The idea that anything new should be feared is in itself nothing new, but the degree to which it's been applied to modern music says more about media manipulation than about music. Until very recently, Schoenberg was demonized for inflicting the 12-tone system, and enforcing the end of tonality. Now he, Berg and Webern are being re-branded by those who realize the "Vienna City of Dreams" myth makes money.  Now, Boulez is the demon du jour to those who think music comes packaged in little boxes. Far from evolving, the BBC Proms are regressing to a time that never was. 

Thankfully, there are some interesting things in the 2016 Proms season, some involving new work, some involving new performers (as opposed to safe marketable names). There are other potentally good things, though some mismatch between repertoire and performers. In addition to the Proms I've already picked (more here) here are a few more goodies which may have slipped past the new outlook.  Some are must-gos, some would be fine on radio.

Prom 12 Magnus Lindberg, a work so new it has no title, but it's on with Jurowski Beethoven 9 which will be good

Prom 26 (4/8)  Oliver Knussen conducts conductor composer Reinbert de Leeuw Der nächtliche Wanderer, a substantial new work of 54 minutes. 
20/8  afternoon the London Sinfonietta, exiled to the Roundhouse despite doing Birtwistle, Ligeti, Georg Friedrich Haas and David Sawer

Prom 46 (20/8) Gérard Grisey Dérives,  oddly with Mahler songs and Mozart

Prom 48 (21/8) Matthias Pintscher conducts his own Reflections on Narcissus (33 min) 

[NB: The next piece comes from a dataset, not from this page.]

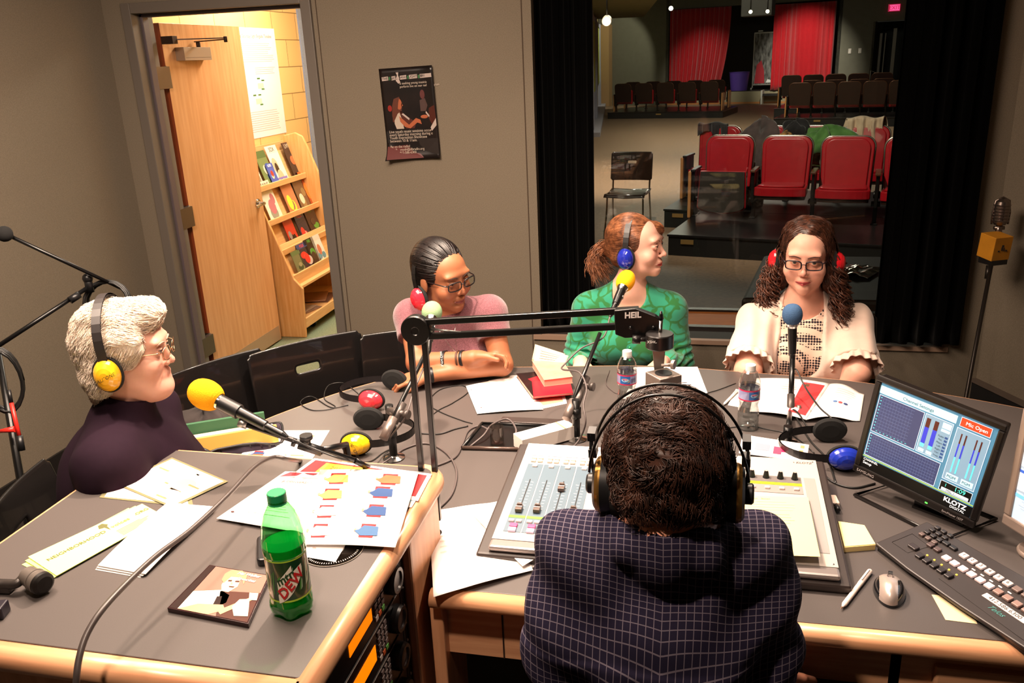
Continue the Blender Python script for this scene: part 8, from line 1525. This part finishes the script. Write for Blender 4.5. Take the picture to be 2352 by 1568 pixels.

Prom 55 (27/8)  Hans Abrahamsen Let Me Tell You.  Celebrity marketing behind this piece. It's hardly typical Abrahamsen, and several times longer than all his vocal work published to date. It's a good piece, but maybe its appeal isn't entirely musical.  OTOH, Mirga Gražinytė-Tyla conducts the CBSO for the first time at the Proms. From what I've heard of her so far, she's extremely good indeed. The CBSO's track record for spotting talent seems to have worked again. 

Prom 57 (28/8)  Thomas Larcher Symphony no 2 (35 min) with Semyon Bychkov and the BBC SO

Prom 65 ( 2/9) Baldur Brönnimann conducts Ensemble Intercontemporain in Boulez, Carter, and Bartok.  Perhaps the finest new music ensemble around, one of the best conductors, and a wonderful programme. This is one of the most exciting Proms this whole year, squeezed as it is into the late-night slot which limits the audience since it ends too close to last trains, tubes and buses.

3/9  Bold Tendencies Multistorey Car Park. Don't laugh! Though this sounds gimmicky, I've been told by those who've experienced it that it is rather fun.